Nokia CEO aims to catch next wave of 5G investment

After missing out on market share in places like North America for recent 5G deals, Nokia’s CEO feels ready with product competitiveness to catch the next wave of 5G investments globally.

Speaking Monday at a Citi investor conference, Nokia’s chief executive Pekka Lundmark called out Europe, Latin America, Africa, and India as targets going forward.

While U.S. operators have been investing for upcoming mid-band deployments, Europe has seen slower 5G spending but is speeding up, he said.

At the end of this year and in 2022, parts of the world with limited 5G spending to this point (locations mentioned above) will gradually start making investment decisions.

“And we are so glad that now in this - in a way next wave of 5G, decisions will come, we will have fundamentally stronger product competitiveness than we had when some of the first decisions were made,” Lundmark said, according to a SeekingAlpha transcript.
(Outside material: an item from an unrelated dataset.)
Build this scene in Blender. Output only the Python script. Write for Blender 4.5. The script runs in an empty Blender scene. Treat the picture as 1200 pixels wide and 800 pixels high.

RELATED: Nokia highlights turnaround with new 5G RAN gear

Nokia launched its next-generation AirScale platform in June with Massive MIMO antenna, baseband, and remote radio units. Of competitive features, Lundmark called out more capacity, specifically support for 400 megahertz of instantaneous bandwidth (IBW). IBW represents bandwidth parameters that a radio can operate within, so for example, the full 3.4-3.8 GHz range. It also supports 200-megahertz occupied bandwidth (OBW), which he described as the sum of active bandwidths one radio can serve at the same time.

“What this means in practice from operators or customers point of view is that they get more with their bandwidth investment that they’ve made,” he said.

Nokia’s integrated baseband for 4G/5G allows operators to install the same baseband for older generation radios (from 2G-5G) and adds to cost efficiency for operators he said, as does a small footprint and reduced power consumption. The products are also O-RAN-ready.

RELATED: Nokia resumes work with O-RAN Alliance

Expecting to close the product gap with main competitors by the end of the year, Lundmark is “really, really optimistic about this chase in mobile networks at the moment,” he said.

Dell’Oro Group projects the total radio access network (RAN) market to grow 10%-15% in 2021, on track to reach cumulative global RAN investments of around $240 billion in the 2020-2025 forecast period.

Excluding China, Nokia expects to have around 25% market share for mobile networks after R&D investments and new product launches that were part of the work to course correct from early missteps on 5G gear.

In the U.S. Verizon awarded 5G contracts to Samsung and recently Ericsson – the latter worth around $8.3 billion. Lundmark also pointed to Japan and South Korea as further ahead on 5G investments.

Nokia also lost out on deals in China, but was able to regain some share as rival Ericsson faced issues stemming from political tensions between China and its home base of Sweden over Huawei.

RELATED: Ericsson shutters R&D center in China as market share suffers

“The technical requirements that Chinese customers have on 5G are extremely tough,” Lundmark said. “And we are proud to have been selected as a vendor, as in that particular case as the largest foreign supplier.”

Not just vendor swaps in Europe

As for the European market, some countries have required operators to swap out equipment from Huawei for another vendor.

Asked by a Citi analyst during the investor event about the dynamic of real demand in Europe and “swap out demand,” Lundmark pegged Nokia’s win rate for swaps (for “various reasons” implying not just Huawei replacement) at about 50%, but said that’s only part of the opportunity.

Looking at 5G coverage in Europe as a percentage of the population compared to the U.S. or South Korea, he said Europe is still far behind.

“So there is a lot of catch-up to be done,” he said. “And that’s of course, kind of completely new investment. It has nothing to do with any swaps.”

Using a different metric, results from Ookla Speedtest this week showed that European countries are outpacing the U.S. on speed (still behind South Korea and China) – but notably lagging in 5G availability (or the percentage of users with 5G-capable devices experiencing an active 5G connection).

According to Ookla, 5G availability during Q1-Q2 was 49.5% in the U.S., 40.4% in South Korea, and 21.1% in China. That compares to the U.K. at 10.2% and other European countries such as Spain (10.3%), France (6.7%), Germany (2.9%), and Italy (2.7%).

Outside of the expected increased investment in other regions next year, Lundmark also pointed to industrial 5G as a big new opportunity, though difficult to quantity.

“The 5G networks that will support automated manufacturing, robot control, logistics control, transportation, mining, you name it,” he said. “There is so much productivity improvement that can be gained with the next generation technology, connectivity investment in these industries, that we do believe that this will be driving some of these investments for many years to come.”